Successivamente don Luigi oltrepassò i confini dell’Italia, arrivando in
Svizzera e negli Stati Uniti d’America.
La fede prima virtù
Gli inizi delle fondazioni di don Guanella furono difficili e spesso segnati
dall'incomprensione, poiché intraprendeva molte attività senza preoccuparsi dei
mezzi necessari per portarle avanti. I suoi superiori lo consigliavano a stare
più tranquillo, a non esporsi in attività rischiose, a non prendere impegni
troppo onerosi. Don Luigi faceva orecchi da mercante: vedeva le necessità di
tanti poveri e faceva di tutto per alleviare un po’ i loro pesi. Confidando
nella Provvidenza diceva: «La miseria non può aspettare. E noi non possiamo
fermarci sino a quando ci sono poveri da soccorrere!»

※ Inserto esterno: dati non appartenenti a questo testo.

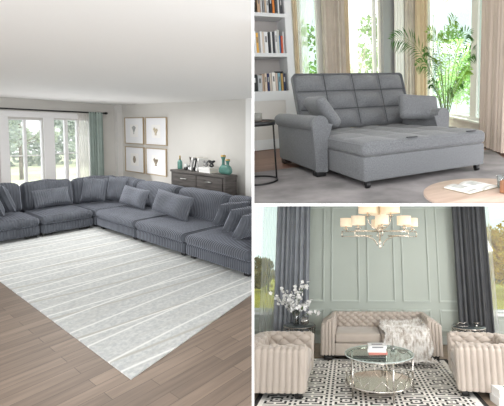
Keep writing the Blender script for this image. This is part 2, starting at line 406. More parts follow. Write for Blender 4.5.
backc(t, (3.93, 9.16, .63), .92, Rx(-.18), CX_, seed=8, hh=.56); backc(t, (4.42, 8.72, .62), 1.12, Rz(-PI / 2) @ Rx(-.18), CY_, seed=9)
feet(t, 3.62, 4.5, 8.3, 9.3)
# loose pillows
PM = cord('corduroy_pillow', (84, 88, 96), 'X', .035)
def pil(c, w, h, th, rz, tilt, label, seed, roll=0, group=None, room=0, m=None, name='throw_pillow', pinch=.06):
    o = pillow(w, h, th, seed, 16, pinch).obj(name, m or PM, None, room)
    place(o, room, c, R=Rz(rz) @ Rx(-tilt) @ Ry(roll)); tag(o, label, 'pillow', group)
    return o
pil((2.98, 8.78, .63), .62, .36, .17, .0, .35, 'grey corduroy lumbar pillow on the module under the windows', 1, -.05)
pil((4.0, 7.66, .635), .98, .38, .17, -PI / 2, .35, 'grey corduroy lumbar pillow on the module next to the corner', 2, .03)
pil((3.97, 6.3, .655), 1.15, .42, .18, -PI / 2, .35, 'grey corduroy lumbar pillow in front of the dark dresser', 3, .05)
pil((3.74, 8.76, .70), .48, .5, .2, -.75, .3, 'grey square pillow in the sofa corner, the front one of two', 4, .05)
pil((4.09, 8.53, .70), .44, .5, .18, -1.05, .25, 'grey square pillow in the sofa corner, the one behind and to the right', 5, .05)
for i, (c, l) in enumerate([((3.98, 4.72, .70), 'farthest from the eye of three grey pillows at the right end'), ((3.87, 4.34, .69), 'middle one of three grey upright pillows at the right end'), ((3.76, 3.99, .67), 'nearest of three grey pillows at the right end, cut by the edge')]):
    pil(c, .5, .52, .19, PI - .3, .75, l, 10 + i, 0)
for i, (c, l) in enumerate([((2.2, 8.70, .72), 'farthest back of three grey pillows at the left end of the sofa'), ((1.98, 8.46, .71), 'middle one of three grey pillows at the left end of the sofa'), ((1.78, 8.26, .70), 'nearest of three grey pillows at the far left end of the sofa')]):
    pil(c, .46, .54, .19, PI / 2 + .15, .35, l, 20 + i, 0)
# framed prints
GOLD = mat('champagne_frame', (176, 158, 130), .4, .3); PAPER = mat('paper_white', (238, 239, 241), .8); PAP2 = mat('print_paper', (244, 243, 240), .8)
def motif(kind, rnd):
    mb = MB()
    if kind == 0:
        mb.grid(lambda u, v: (-.012 - .004 * math.sin(40 * u), (u - .5) * .24 * (1 - v * .85) , .14 - .2 * v + .03 * math.cos((u - .5) * 5) * (1 - v)), 14, 8)
        mb.b2(-.02, -.008, -.012, .012, -.12, -.04)
    elif kind == 2:
        mb.lathe([(0, -.12), (.05, -.1), (.085, -.03), (.09, .03), (.06, .08), (.07, .1), (.03, .12), (0, .12)], (-.014, 0, 0), 10, Matrix.Diagonal((.12, 1, 1)))
    else:
        for k in range(9):
            a = -1.1 + 2.2 * k / 8; l = rnd.uniform(.17, .24)
            mb.tube([(-.012, 0, -.1), (-.012, .5 * l * math.sin(a) * .8, -.1 + .5 * l), (-.012, .6 * l * math.sin(a * 1.1), -.1 + l * (.6 + .4 * math.cos(a)))], .013, 6)
        mb.b2(-.02, -.006, -.05, .05, -.13, -.1)
    return mb
rnd = random.Random(4)
fl = [('framed print of a grey fan shell, upper left of four', (11.1, 10.12, 1.575, 2.305), 0, (172, 174, 172)), ('framed print of pale beige branching coral, upper right of four', (10.02, 9.04, 1.575, 2.305), 1, (206, 194, 170)),
      ('framed print of a brown banded shell, lower left of four', (11.1, 10.12, .79, 1.5), 2, (150, 140, 126)), ('framed print of brown branching seaweed, lower right of four', (10.02, 9.07, .79, 1.5), 3, (158, 146, 128))]
for l, (ya, yb, z0, z1), k, c in fl:
    t = thing('picture_frame', 0, (5.6, (ya + yb) / 2, (z0 + z1) / 2), l, 'picture', group='framed prints on the grey wall')
    w, h = (ya - yb) / 2, (z1 - z0) / 2; f = .022
    MB().b2(-.04, -.001, -w, -w + f, -h, h).b2(-.04, -.001, w - f, w, -h, h).b2(-.04, -.001, -w + f, w - f, h - f, h).b2(-.04, -.001, -w + f, w - f, -h, -h + f).obj('frame', GOLD, t)
    mt = MB().b2(-.022, -.004, -w + f, w - f, -h + f, h - f).obj('mat_board', PAPER, t)
    pr = MB().b2(-.026, -.0221, -.2, .2, -.17, .17).obj('print', PAP2, t)
    o = motif(k, rnd).obj('motif', mat('motif_%d' % k, c, .8, var=(30, .3)), pr); o.location = (-.018, 0, 0); o.scale = (1, .85, .8)
# dresser
DW = NT('charcoal_wood'); v = DW.co((3, 1.5, 22)); nz = DW.n('ShaderNodeTexNoise', Scale=1.5, Detail=6.); DW.l(v, nz.inputs['Vector'])
DW.l(DW.ramp(nz.outputs[0], [(.3, lin((68, 64, 62))), (.7, lin((104, 99, 96)))]), DW.b.inputs['Base Color']); DW.b.inputs['Roughness'].default_value = .55; DW = DW.m
t = thing('dresser', 0, (5.12, 7.2, 0), 'dark grey woodgrain dresser against the wall behind the sofa', 'dresser')
MB().b2(.012, .30, -.935, .925, .06, 1.03).b2(0, .30, .88, .94, 0, 1.03).b2(0, .30, -.95, -.88, 0, 1.03).obj('body', DW, t)
MB().rbox((.145, 0, 1.055), (.33, 1.92, .05), .008, 1, smooth=False).obj('top', DW, t)
NICK = mat('brushed_nickel', (190, 190, 188), .3, .9)
for r in range(3):
    for (a, b) in ((-.86, -.012), (.012, .86)):
        z1 = 1.005 - r * .3; d = MB().rbox((.004, (a + b) / 2, z1 - .135), (.024, b - a, .27), .006, 1, smooth=False).obj('drawer', DW, t)
        MB().tube([(-.03, (a + b) / 2 - .1, z1 - .1), (-.03, (a + b) / 2 + .1, z1 - .1)], .012, 8).obj('handle', NICK, d)
# things on the dresser (top z = 1.08)
Z = 1.081
TEAL = mat('teal_glaze', (88, 134, 124), .25, var=(6, .12)); BR = mat('brass', (190, 160, 96), .3, .8)
def at(x, y, h=Z): return F(0, x, y, h)
p = VX(0, 180, 168, 5.32)
t = thing('bottle', 0, (5.32, p.y, Z), 'teal bottle with a gold neck, leftmost on the dresser', 'bottle')
MB().lathe([(0, 0), (.05, 0), (.055, .02), (.055, .16), (.035, .2), (.02, .22)], n=20).obj('body', TEAL, t)
MB().lathe([(.02, .22), (.016, .3), (.02, .31), (.0, .31)], n=16).obj('neck', BR, t)
p = VX(0, 186, 168, 5.28); t = thing('candle_jar', 0, (5.28, p.y, Z), 'small glass candle jar with black band next to the teal bottle', 'candle')
MB().lathe([(0, 0), (.045, 0), (.05, .015), (.05, .06)], n=18).obj('jar', mat('smoke_black', (40, 40, 40), .2), t)
MB().lathe([(.046, .06), (.05, .09), (.03, .13), (.012, .15), (0, .16)], n=18).obj('lid', mat('clear_lid', (205, 208, 206), .15), t)
p = VX(0, 190.5, 168, 5.3); t = thing('reed_diffuser', 0, (5.3, p.y, Z), 'black reed diffuser with thin sticks on the dresser', 'diffuser')
MB().lathe([(0, 0), (.045, 0), (.045, .1), (.018, .12), (.018, .15), (0, .15)], n=16).obj('bottle', MATS['smoke_black'], t)
MB().b2(-.047, -.044, -.025, .025, .02, .07).obj('paper_label', PAPER, t)
mb = MB()
for k in range(5): mb.tube([(0, 0, .1), (.01 * (k - 2), .03 * (k - 2), .3)], .004, 5)
mb.obj('reeds', mat('reed', (70, 62, 55), .8), t)
WB = mat('book_white', (232, 232, 230), .6); BB = mat('book_black', (34, 34, 36), .5); PG = mat('book_pages', (226, 222, 212), .9)
def book(room, c, d, R, cover, label, group=None, name='book', spine='x-', title=None):
    """block of pages with a cover wrapped round it; d=(thick, depth, height), spine faces -Y"""
    t = thing(name, room, c, label, 'book', group=group, R=R); w, dp, h = d; q = .0025 if w > .012 else .001
    MB().b2(-w / 2, -w / 2 + q, -dp / 2, dp / 2, -h / 2, h / 2).b2(w / 2 - q, w / 2, -dp / 2, dp / 2, -h / 2, h / 2).b2(-w / 2 + q, w / 2 - q, -dp / 2, -dp / 2 + q * 1.5, -h / 2, h / 2).obj('cover', cover, t)
    MB().b2(-w / 2 + q, w / 2 - q, -dp / 2 + q * 1.5, dp / 2 - .004, -h / 2 + .004, h / 2 - .004).obj('pages', PG, t)
    if title: MB().b2(-w * .2, w * .2, -dp / 2 - .0008, -dp / 2 - .0001, -h * .25, h * .3).obj('spine_title', title, t)
    return t
GD = 'books standing on the dresser'
for px, cov, lab in ((194.3, WB, 'white book leaning left of the black one on the dresser'), (197.3, BB, 'black book leaning between two white books on the dresser'), (200.3, WB, 'white book leaning right of the black one on the dresser')):
    p = VX(0, px, 168, 5.3); book(0, (5.33, p.y, Z + .158), (.055, .22, .3), Rz(-PI / 2) @ Ry(.28), cov, lab, GD, title=BB if cov is WB else WB)
for z, dy, l in ((0, 0, 'white book lying at the bottom of the stack on the dresser'), (.056, .02, 'white book lying on top of the stack on the dresser')):
    p = VX(0, 209, 168, 5.3); book(0, (5.31, p.y + dy, Z + z + .0275), (.052, .26, .38), Rz(-PI / 2) @ Ry(PI / 2) , WB, l, 'white books stacked on the dresser')
SILV = mat('silver_glaze', (150, 150, 150), .2, .7); DKS = mat('dark_glaze', (70, 70, 72), .25, .5)
for px, m_, r, l in ((206, SILV, .07, 'silver knot ornament on the stacked white books'), (211.5, DKS, .085, 'dark grey knot ornament on the stacked white books')):
    p = VX(0, px, 165, 5.3); z0 = Z + .112
    pts = [(5.3 + r * .45 * math.sin(3 * a), p.y + (r * .55) * (math.sin(a) + .7 * math.sin(2 * a)), z0 + r + .02 + r * .55 * (math.cos(a) - .7 * math.cos(2 * a))) for a in [2 * PI * i / 40 for i in range(40)]]
    lo = min(q[2] for q in pts) - .019; pts = [(a, b, c - lo + z0) for a, b, c in pts]
    tag(MB().tube(pts, .019, 8, closed=True).obj('knot_ornament', m_, None, 0), l, 'ornament')
p = VX(0, 225.5, 170, 5.3); t = thing('twin_vase', 0, (5.3, p.y, Z), 'teal rounded vase with two gold topped necks', 'vase')
def vb(p_, h): q = p_.copy(); q.y *= (1 - .35 * max(0, p_.z / h.z)); return q
MB().rbox((0, 0, .1), (.13, .36, .2), .065, 4, 3, vb).lathe([(.04, .17), (.03, .22), (.03, .3), (.05, .36), (.052, .365)], (0, .07, 0), 16).lathe([(.04, .16), (.03, .2), (.03, .25), (.05, .29), (.05, .295)], (0, -.07, 0), 16).obj('body', TEAL, t)
MB().lathe([(.052, .366), (.053, .40), (.03, .4), (.03, .366)], (0, .07, 0), 16, ring=True).obj('rim', BR, t); MB().lathe([(.05, .296), (.05, .318), (.03, .318), (.03, .296)], (0, -.07, 0), 16, ring=True).obj('rim', BR, t)
# outside
LEAF1 = leafmat('tree_green', (172, 182, 172), .2); LEAF2 = leafmat('tree_light_green', (192, 202, 184), .2); BARK = mat('bark', (120, 112, 104), .9, var=(8, .3))
tag(MB().b2(-6, 16, 12.2, 17.2, -.42, -.3).obj('pavement', mat('pavement', (186, 192, 198), .8), None, 0), 'grey pavement outside the left room windows', 'pavement')['kind'] = 'structure'
tag(MB().b2(-8, 30, 17.2, 40, -.42, -.3).obj('lawn', mat('lawn_green', (208, 214, 180), .9, var=(.8, .2)), None, 0), 'green lawn outside the left room windows', 'lawn')['kind'] = 'structure'
tree(0, 'tree', (4.1, 17.6, -.3), 4.6, (3.2, 1.3, 1.8), 3000, .1, LEAF1, BARK, 'tree with bare trunk seen in the first window', 31)
tree(0, 'tree', (5.9, 20.6, -.3), 5, (2.9, 1.2, 1.7), 3200, .11, LEAF2, BARK, 'pale leafy tree behind the window mullion', 32)
tree(0, 'tree', (8.6, 19.4, -.3), 5.2, (3.2, 1.5, 2.4), 4200, .11, LEAF1, BARK, 'leafy tree filling the second window', 33)
tree(0, 'tree', (4.6, 24.6, -.3), 4.6, (2.4, 2.6, 1.5), 3200, .13, LEAF2, BARK, 'low distant tree behind the bare trunk', 34)
tree(0, 'tree', (12.5, 24, -.3), 6, (3.2, 3.0, 2.8), 3800, .14, LEAF1, BARK, 'distant tree seen beside the sheer curtain', 35)
def hedge(room, name, p0, p1, h, n, size, leaf, label, seed, z=0, depth=1.2):
    rnd = random.Random(seed); mb = MB()
    def pt():
        u = rnd.random(); return (p0[0] + (p1[0] - p0[0]) * u, p0[1] + (p1[1] - p0[1]) * u + rnd.uniform(0, depth), z + h * rnd.random() ** .8 * (.8 + .2 * math.sin(u * 37)))
    planar_leaves(mb, n, pt, size, rnd); return tag(mb.obj(name, leaf, None, room), label, 'hedge')
hedge(0, 'hedge', (-2, 27), (22, 27), 2.6, 6000, .18, LEAF1, 'long leafy hedge beyond the lawn, left room', 36, -.3)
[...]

Il vescovo di Como, quando lo sentiva esporre i suoi progetti audaci, non si
stancava di ripetergli: «Don Guanella, mi raccomando: prudenza, prudenza,
prudenza!».
Una volta don Luigi si trovò alla presenza del vescovo e di un prete che era
stato insegnante di teologia, il quale, condividendo le insistenti
raccomandazioni del suo Pastore, volle rafforzarle con un suo intervento:
«Ricorda, don Luigi, che la prima virtù è proprio la prudenza»…
…. «E invece io ricordo benissimo, professore, che quando c'insegnava teologia,
ci diceva con sicurezza che la prima virtù è la fede!»
La santità energia divina
Il 27 settembre del 1915, don Guanella fu colpito da una paralisi. Dopo quel
giorno cominciò a spegnersi lentamente. A chi lo avvicinava continuava a
rivolgere parole di tenerezza. Prima di morire disse: «Dio penserà a voi,
nessuno quaggiù è necessario, c‘è la Provvidenza che vi aiuterà!».
È quella Provvidenza che rende più che mai attuali le parole del postulatore
generale don Mario Carrera: «La santità è una mano allungata in cerca di altre
mani, è un passo spinto a curare le fragilità dai mille volti: dalla povertà del
pane alla mancanza di speranza». Per questo « il santo, non è una statua da
collocare in una nicchia – come ha detto p. Crippa, superiore generale dei
Guanelliani, alla notizia ufficiale della canonizzazione – ma è energia divina
che si diffonde nelle strade degli uomini».